Does Agency Funding Affect the PTO’s Decisionmaking?

By Jason Rantanen

Both practitioners and academics constantly debate the extent to which factors other than the "true" patentability of an invention affect the patent office's decision to grant or deny an applicant a patent.  A recent empirical study by professors Michael Frakes of Cornell and Melissa Wasserman of Illinois explores one such potential externality: the influence of the PTO's budgetary structure on the decision whether or not to grant a patent.

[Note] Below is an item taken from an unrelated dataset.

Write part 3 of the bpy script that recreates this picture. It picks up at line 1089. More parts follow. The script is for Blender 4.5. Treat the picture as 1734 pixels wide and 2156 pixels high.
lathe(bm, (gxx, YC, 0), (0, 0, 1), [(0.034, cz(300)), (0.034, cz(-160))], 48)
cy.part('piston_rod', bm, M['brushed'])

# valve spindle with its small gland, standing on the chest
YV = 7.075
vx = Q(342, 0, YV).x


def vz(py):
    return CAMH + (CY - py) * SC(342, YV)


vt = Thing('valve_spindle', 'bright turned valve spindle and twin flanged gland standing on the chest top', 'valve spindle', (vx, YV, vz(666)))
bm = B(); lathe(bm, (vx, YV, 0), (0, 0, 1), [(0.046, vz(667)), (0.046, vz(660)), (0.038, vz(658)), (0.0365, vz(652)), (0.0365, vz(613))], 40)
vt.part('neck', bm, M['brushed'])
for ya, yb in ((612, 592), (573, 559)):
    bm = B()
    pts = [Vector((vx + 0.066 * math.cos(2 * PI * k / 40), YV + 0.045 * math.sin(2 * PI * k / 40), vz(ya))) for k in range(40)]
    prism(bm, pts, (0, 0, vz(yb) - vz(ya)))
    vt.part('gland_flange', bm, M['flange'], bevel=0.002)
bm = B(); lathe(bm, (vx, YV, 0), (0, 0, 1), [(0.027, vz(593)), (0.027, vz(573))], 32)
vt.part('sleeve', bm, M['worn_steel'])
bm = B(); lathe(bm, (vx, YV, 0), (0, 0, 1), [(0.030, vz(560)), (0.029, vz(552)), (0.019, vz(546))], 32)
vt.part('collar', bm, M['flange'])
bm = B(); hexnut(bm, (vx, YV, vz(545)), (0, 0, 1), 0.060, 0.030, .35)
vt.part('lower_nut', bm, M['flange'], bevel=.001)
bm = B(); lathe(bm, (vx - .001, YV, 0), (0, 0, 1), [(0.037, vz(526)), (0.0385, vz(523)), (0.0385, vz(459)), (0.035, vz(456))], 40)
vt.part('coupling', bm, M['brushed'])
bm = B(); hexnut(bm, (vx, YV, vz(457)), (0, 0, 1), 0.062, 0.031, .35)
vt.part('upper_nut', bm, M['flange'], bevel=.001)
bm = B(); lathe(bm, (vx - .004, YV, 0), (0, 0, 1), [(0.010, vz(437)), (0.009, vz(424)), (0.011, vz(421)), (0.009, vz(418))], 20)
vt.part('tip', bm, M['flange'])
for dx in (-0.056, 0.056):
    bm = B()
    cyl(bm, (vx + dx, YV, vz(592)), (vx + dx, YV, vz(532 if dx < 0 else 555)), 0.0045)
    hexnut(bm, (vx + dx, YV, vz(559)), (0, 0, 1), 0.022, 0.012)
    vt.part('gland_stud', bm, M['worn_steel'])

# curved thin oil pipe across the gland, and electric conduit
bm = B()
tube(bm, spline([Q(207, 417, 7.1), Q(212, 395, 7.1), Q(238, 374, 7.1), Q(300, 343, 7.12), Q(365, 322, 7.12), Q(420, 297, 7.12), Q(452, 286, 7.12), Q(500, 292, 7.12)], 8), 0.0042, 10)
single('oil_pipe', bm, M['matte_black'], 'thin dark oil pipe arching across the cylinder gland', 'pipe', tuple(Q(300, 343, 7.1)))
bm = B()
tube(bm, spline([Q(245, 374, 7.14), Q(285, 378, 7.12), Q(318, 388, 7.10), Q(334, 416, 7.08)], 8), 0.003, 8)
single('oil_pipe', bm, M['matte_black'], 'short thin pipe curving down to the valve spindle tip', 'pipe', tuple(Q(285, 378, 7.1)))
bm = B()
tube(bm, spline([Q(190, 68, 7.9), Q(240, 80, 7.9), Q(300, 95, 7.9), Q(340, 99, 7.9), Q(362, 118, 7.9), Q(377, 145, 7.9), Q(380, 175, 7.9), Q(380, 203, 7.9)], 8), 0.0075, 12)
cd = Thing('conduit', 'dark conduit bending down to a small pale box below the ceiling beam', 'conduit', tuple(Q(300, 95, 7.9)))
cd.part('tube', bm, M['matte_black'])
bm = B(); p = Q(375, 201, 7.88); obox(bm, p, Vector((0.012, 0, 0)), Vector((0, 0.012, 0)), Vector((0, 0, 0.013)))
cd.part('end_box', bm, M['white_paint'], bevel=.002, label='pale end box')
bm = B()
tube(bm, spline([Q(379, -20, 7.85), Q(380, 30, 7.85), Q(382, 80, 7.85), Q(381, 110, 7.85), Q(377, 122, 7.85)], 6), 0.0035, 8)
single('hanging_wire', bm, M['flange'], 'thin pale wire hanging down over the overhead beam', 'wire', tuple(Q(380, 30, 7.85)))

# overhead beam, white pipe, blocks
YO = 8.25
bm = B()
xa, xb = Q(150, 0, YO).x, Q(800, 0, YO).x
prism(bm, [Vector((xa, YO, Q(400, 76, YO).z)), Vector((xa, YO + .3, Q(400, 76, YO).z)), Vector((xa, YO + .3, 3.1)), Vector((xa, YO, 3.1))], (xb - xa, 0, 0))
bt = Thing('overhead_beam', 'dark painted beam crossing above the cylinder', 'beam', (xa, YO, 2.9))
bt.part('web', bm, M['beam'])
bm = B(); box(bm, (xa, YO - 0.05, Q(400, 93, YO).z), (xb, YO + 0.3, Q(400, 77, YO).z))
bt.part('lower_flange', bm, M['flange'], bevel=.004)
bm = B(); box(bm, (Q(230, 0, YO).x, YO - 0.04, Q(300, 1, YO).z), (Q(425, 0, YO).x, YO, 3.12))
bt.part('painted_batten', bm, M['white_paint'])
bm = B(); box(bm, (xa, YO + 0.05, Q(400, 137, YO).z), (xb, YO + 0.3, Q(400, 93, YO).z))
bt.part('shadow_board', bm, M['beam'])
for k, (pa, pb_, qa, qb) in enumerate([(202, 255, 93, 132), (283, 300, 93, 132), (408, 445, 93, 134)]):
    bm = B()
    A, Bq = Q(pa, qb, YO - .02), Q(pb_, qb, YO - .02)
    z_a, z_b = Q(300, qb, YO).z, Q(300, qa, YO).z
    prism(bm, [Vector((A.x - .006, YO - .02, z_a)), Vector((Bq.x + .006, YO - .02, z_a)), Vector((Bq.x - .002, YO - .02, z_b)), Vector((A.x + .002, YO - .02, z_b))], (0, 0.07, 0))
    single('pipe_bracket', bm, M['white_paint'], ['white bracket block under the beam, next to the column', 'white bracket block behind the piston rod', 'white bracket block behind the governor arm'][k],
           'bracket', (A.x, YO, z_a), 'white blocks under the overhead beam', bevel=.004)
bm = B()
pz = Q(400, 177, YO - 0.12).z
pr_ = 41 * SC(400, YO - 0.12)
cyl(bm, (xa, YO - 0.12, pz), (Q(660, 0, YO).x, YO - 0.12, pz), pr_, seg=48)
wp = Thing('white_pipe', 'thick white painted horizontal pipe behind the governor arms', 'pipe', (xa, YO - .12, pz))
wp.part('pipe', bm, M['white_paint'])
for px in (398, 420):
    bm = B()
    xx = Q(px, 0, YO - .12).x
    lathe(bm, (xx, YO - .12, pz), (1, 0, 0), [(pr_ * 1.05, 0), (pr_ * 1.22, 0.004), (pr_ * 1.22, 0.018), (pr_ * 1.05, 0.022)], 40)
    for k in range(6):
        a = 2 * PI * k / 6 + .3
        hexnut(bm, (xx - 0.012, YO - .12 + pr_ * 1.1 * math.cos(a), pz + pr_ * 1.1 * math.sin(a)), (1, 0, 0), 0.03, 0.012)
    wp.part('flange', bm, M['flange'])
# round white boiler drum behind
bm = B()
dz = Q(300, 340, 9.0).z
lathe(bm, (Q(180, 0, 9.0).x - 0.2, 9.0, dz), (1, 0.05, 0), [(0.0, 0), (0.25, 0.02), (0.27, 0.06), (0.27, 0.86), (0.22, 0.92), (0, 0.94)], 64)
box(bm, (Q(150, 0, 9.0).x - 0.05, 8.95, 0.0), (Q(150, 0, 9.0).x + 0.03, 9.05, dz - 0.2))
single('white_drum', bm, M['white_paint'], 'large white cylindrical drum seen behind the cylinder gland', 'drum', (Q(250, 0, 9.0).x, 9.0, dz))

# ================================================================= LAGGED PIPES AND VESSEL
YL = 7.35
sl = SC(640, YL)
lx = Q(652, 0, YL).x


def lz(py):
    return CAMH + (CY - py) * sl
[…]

In Does Agency Funding Affect Decisionmaking?: An Empirical Assessment of the PTOs' Granting Patterns (available here), Frakes & Wasserman theorize that elements of the PTO's fee schedule that are collected only in the event that patents issue create incentives for the PTO to grant additional patents, and that these incentives have their greatest effect in times of agency underfunding.  If this hypothesis is correct, the current funding structure of the PTO may bias it in unintended directions, such as towards granting patents associated with large enterprises rather than individuals and small entities.

The authors then empirically test their predictions using a natural experiment approach revolving around the Omnibus Reconciliation Act of 1990, an Act that both greatly increased the fees assessed by the PTO and left the PTO essentially fully funded by user fees.  After applying sophisticated statistical techniques to address a variety of complications flowing from the nature of the problem examined, they present results suggesting that the PTO's fee structure induces the agency to grant at an incrementally higher rate to high renewal rate technologies and to applicants with large entity status, and that these effects are consistent with a PTO that seeks to maximize its funds during times in which it is in greater need of funds as opposed to a PTO that acts in all instances as a self-interested budget maximizing entity.